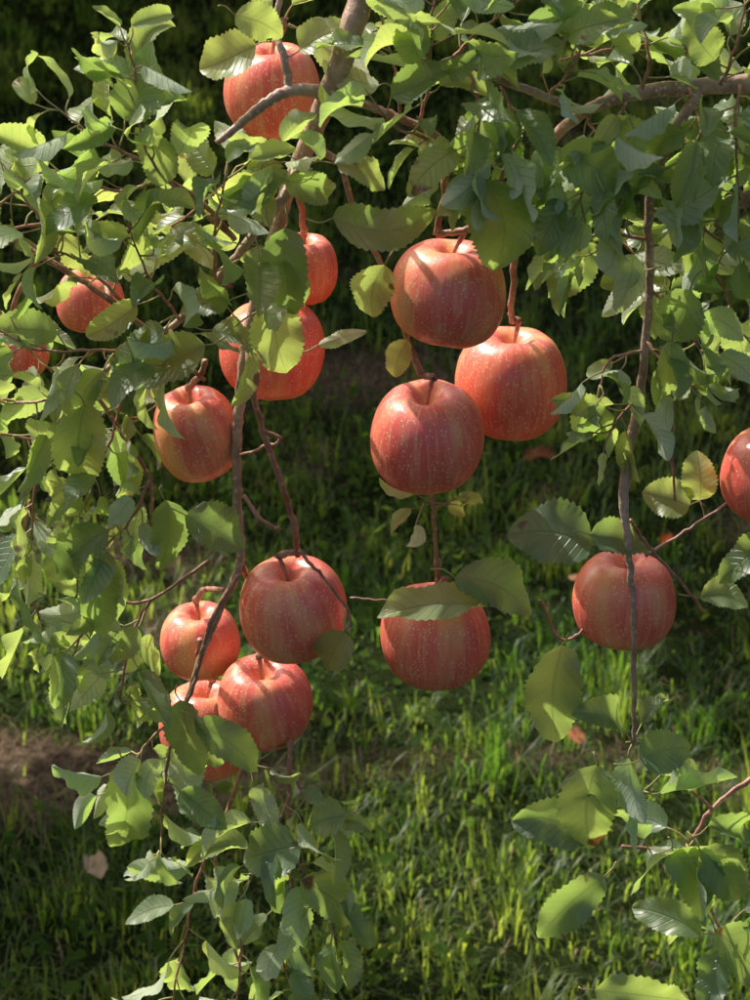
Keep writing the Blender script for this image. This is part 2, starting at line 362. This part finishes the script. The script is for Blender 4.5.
SH([(560,60,.03),(610,50,.04),(680,40,.05)],7,tb=.3)
SH([(400,115,-.01),(395,70,-.01),(385,30,0)],6,tb=.35,L=58)
# behind the left mass
SH([(0,230,.06),(80,220,.08),(160,230,.08),(230,180,.06)],10,tb=.3)
SH([(-40,430,.06),(60,440,.08),(140,420,.08)],8,tb=.25)
SH([(0,140,.05),(-40,100,.05)],3,tb=.3)
rosette(285,20,.03,4,56,.4); rosette(310,170,-.02,4,60,.3); rosette(265,165,-.02,6,60,.35)
rosette(250,235,-.05,5,64,.2)
rosette(634,745,-.05,4,74,.12,droop=.5); rosette(640,790,-.04,5,74,.12); rosette(692,842,-.03,5,76,.12,droop=.5)
rosette(730,935,-.02,5,80,.15); rosette(655,850,-.03,2,70,.15)
rosette(432,505,.0,6,34,.75); rosette(250,760,.0,5,54,.3)
rosette(240,330,-.05,3,56,.35); rosette(450,170,-.03,4,60,.2)
# ------------------------------------------------------------ individually placed leaves
ML=mleaf
ML((272,298,-.05),(288,376,-.06),50,.55)
ML((333,218,-.04),(434,208,-.04),44,.03,fold=.15)
ML((480,178,-.06),(494,272,-.07),66,.15)
ML((286,228,-.06),(292,318,-.07),46,.03)
ML((487,606,-.06),(380,600,-.07),50,.8,curl=.5,nb=(-.6,1.3))
ML((455,578,-.05),(537,612,-.05),50,.05)
ML((592,545,-.05),(510,530,-.05),64,.05)
ML((590,535,-.06),(655,545,-.05),38,.15)
ML((562,645,-.05),(556,748,-.05),58,.3)
ML((690,505,.0),(645,490,.0),42,.7)
ML((700,500,.0),(690,455,.0),38,.7,curl=.8)
ML((775,535,-.02),(716,582,-.02),36,.2)
ML((700,598,-.02),(748,604,-.02),36,.6)
ML((597,765,-.05),(590,852,-.06),60,.4)
ML((582,838,-.04),(514,822,-.04),50,.03)
ML((604,876,-.05),(537,944,-.05),44,.03)
ML((640,760,-.06),(690,745,-.06),44,.10)
ML((700,850,-.04),(745,900,-.05),52,.4)
ML((672,850,-.05),(715,925,-.05),50,.05)
ML((715,930,-.03),(770,985,-.03),60,.12)
ML((595,990,-.04),(695,1010,-.04),48,.25)
ML((345,815,-.03),(308,822,-.03),40,.5)
ML((300,880,-.04),(358,925,-.04),44,.4)
ML((300,845,-.05),(240,860,-.05),56,.25)
ML((120,765,-.05),(118,858,-.05),50,.10)
ML((345,632,-.05),(325,672,-.05),40,.05)
ML((180,700,-.05),(198,776,-.06),42,.02)
ML((195,722,-.06),(265,770,-.06),38,.02)
ML((185,515,-.05),(245,548,-.05),48,.04)
ML((165,500,-.05),(163,572,-.05),42,.06)
ML((108,530,-.05),(48,580,-.05),44,.03)
ML((100,560,-.06),(103,636,-.06),42,.06)
ML((125,120,-.05),(148,45,-.05),48,.10)
ML((130,75,-.05),(75,60,-.05),26,.3)
ML((165,185,-.05),(138,130,-.05),34,.3)
ML((385,265,-.02),(372,318,-.02),42,.5)
ML((408,340,-.02),(392,378,-.02),26,.65)
ML((212,330,-.05),(262,345,-.05),34,.25)
ML((318,345,-.03),(368,334,-.03),14,.5,under=True)
ML((85,405,-.06),(86,488,-.06),52,.5)
ML((256,45,.0),(197,66,.0),46,.75)
ML((300,50,.0),(345,20,.0),36,.6)
ML((235,15,.0),(285,35,.0),34,.5)
ML((165,330,-.06),(110,362,-.06),44,.04)
ML((205,345,-.06),(130,385,-.06),48,.02)
ML((230,300,-.06),(180,310,-.06),36,.12)
ML((560,150,-.05),(640,190,-.05),50,.12)
ML((600,205,-.05),(530,225,-.05),34,.3,under=True)
ML((655,215,-.05),(730,180,-.05),38,.3,under=True)
ML((690,290,-.05),(660,340,-.05),48,.05)
ML((715,60,-.02),(690,20,-.02),40,.35)
ML((500,60,-.04),(560,40,-.04),44,.2)
ML((420,60,-.04),(400,20,-.04),40,.25)
ML((640,270,-.03),(600,285,-.03),26,.6)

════

Copy each line in full and exactly, omitting any picture.

Keep writing the Blender script for this image. This is part 2, starting at line 362. This part finishes the script. The script is for Blender 4.5.
SH([(560,60,.03),(610,50,.04),(680,40,.05)],7,tb=.3)
SH([(400,115,-.01),(395,70,-.01),(385,30,0)],6,tb=.35,L=58)
# behind the left mass
SH([(0,230,.06),(80,220,.08),(160,230,.08),(230,180,.06)],10,tb=.3)
SH([(-40,430,.06),(60,440,.08),(140,420,.08)],8,tb=.25)
SH([(0,140,.05),(-40,100,.05)],3,tb=.3)
rosette(285,20,.03,4,56,.4); rosette(310,170,-.02,4,60,.3); rosette(265,165,-.02,6,60,.35)
rosette(250,235,-.05,5,64,.2)
rosette(634,745,-.05,4,74,.12,droop=.5); rosette(640,790,-.04,5,74,.12); rosette(692,842,-.03,5,76,.12,droop=.5)
rosette(730,935,-.02,5,80,.15); rosette(655,850,-.03,2,70,.15)
rosette(432,505,.0,6,34,.75); rosette(250,760,.0,5,54,.3)
rosette(240,330,-.05,3,56,.35); rosette(450,170,-.03,4,60,.2)
# ------------------------------------------------------------ individually placed leaves
ML=mleaf
ML((272,298,-.05),(288,376,-.06),50,.55)
ML((333,218,-.04),(434,208,-.04),44,.03,fold=.15)
ML((480,178,-.06),(494,272,-.07),66,.15)
ML((286,228,-.06),(292,318,-.07),46,.03)
ML((487,606,-.06),(380,600,-.07),50,.8,curl=.5,nb=(-.6,1.3))
ML((455,578,-.05),(537,612,-.05),50,.05)
ML((592,545,-.05),(510,530,-.05),64,.05)
ML((590,535,-.06),(655,545,-.05),38,.15)
ML((562,645,-.05),(556,748,-.05),58,.3)
ML((690,505,.0),(645,490,.0),42,.7)
ML((700,500,.0),(690,455,.0),38,.7,curl=.8)
ML((775,535,-.02),(716,582,-.02),36,.2)
ML((700,598,-.02),(748,604,-.02),36,.6)
ML((597,765,-.05),(590,852,-.06),60,.4)
ML((582,838,-.04),(514,822,-.04),50,.03)
ML((604,876,-.05),(537,944,-.05),44,.03)
ML((640,760,-.06),(690,745,-.06),44,.10)
ML((700,850,-.04),(745,900,-.05),52,.4)
ML((672,850,-.05),(715,925,-.05),50,.05)
ML((715,930,-.03),(770,985,-.03),60,.12)
ML((595,990,-.04),(695,1010,-.04),48,.25)
ML((345,815,-.03),(308,822,-.03),40,.5)
ML((300,880,-.04),(358,925,-.04),44,.4)
ML((300,845,-.05),(240,860,-.05),56,.25)
ML((120,765,-.05),(118,858,-.05),50,.10)
ML((345,632,-.05),(325,672,-.05),40,.05)
ML((180,700,-.05),(198,776,-.06),42,.02)
ML((195,722,-.06),(265,770,-.06),38,.02)
ML((185,515,-.05),(245,548,-.05),48,.04)
ML((165,500,-.05),(163,572,-.05),42,.06)
ML((108,530,-.05),(48,580,-.05),44,.03)
ML((100,560,-.06),(103,636,-.06),42,.06)
ML((125,120,-.05),(148,45,-.05),48,.10)
ML((130,75,-.05),(75,60,-.05),26,.3)
ML((165,185,-.05),(138,130,-.05),34,.3)
ML((385,265,-.02),(372,318,-.02),42,.5)
ML((408,340,-.02),(392,378,-.02),26,.65)
ML((212,330,-.05),(262,345,-.05),34,.25)
ML((318,345,-.03),(368,334,-.03),14,.5,under=True)
ML((85,405,-.06),(86,488,-.06),52,.5)
ML((256,45,.0),(197,66,.0),46,.75)
ML((300,50,.0),(345,20,.0),36,.6)
ML((235,15,.0),(285,35,.0),34,.5)
ML((165,330,-.06),(110,362,-.06),44,.04)
ML((205,345,-.06),(130,385,-.06),48,.02)
ML((230,300,-.06),(180,310,-.06),36,.12)
ML((560,150,-.05),(640,190,-.05),50,.12)
ML((600,205,-.05),(530,225,-.05),34,.3,under=True)
ML((655,215,-.05),(730,180,-.05),38,.3,under=True)
ML((690,290,-.05),(660,340,-.05),48,.05)
ML((715,60,-.02),(690,20,-.02),40,.35)
ML((500,60,-.04),(560,40,-.04),44,.2)
ML((420,60,-.04),(400,20,-.04),40,.25)
ML((640,270,-.03),(600,285,-.03),26,.6)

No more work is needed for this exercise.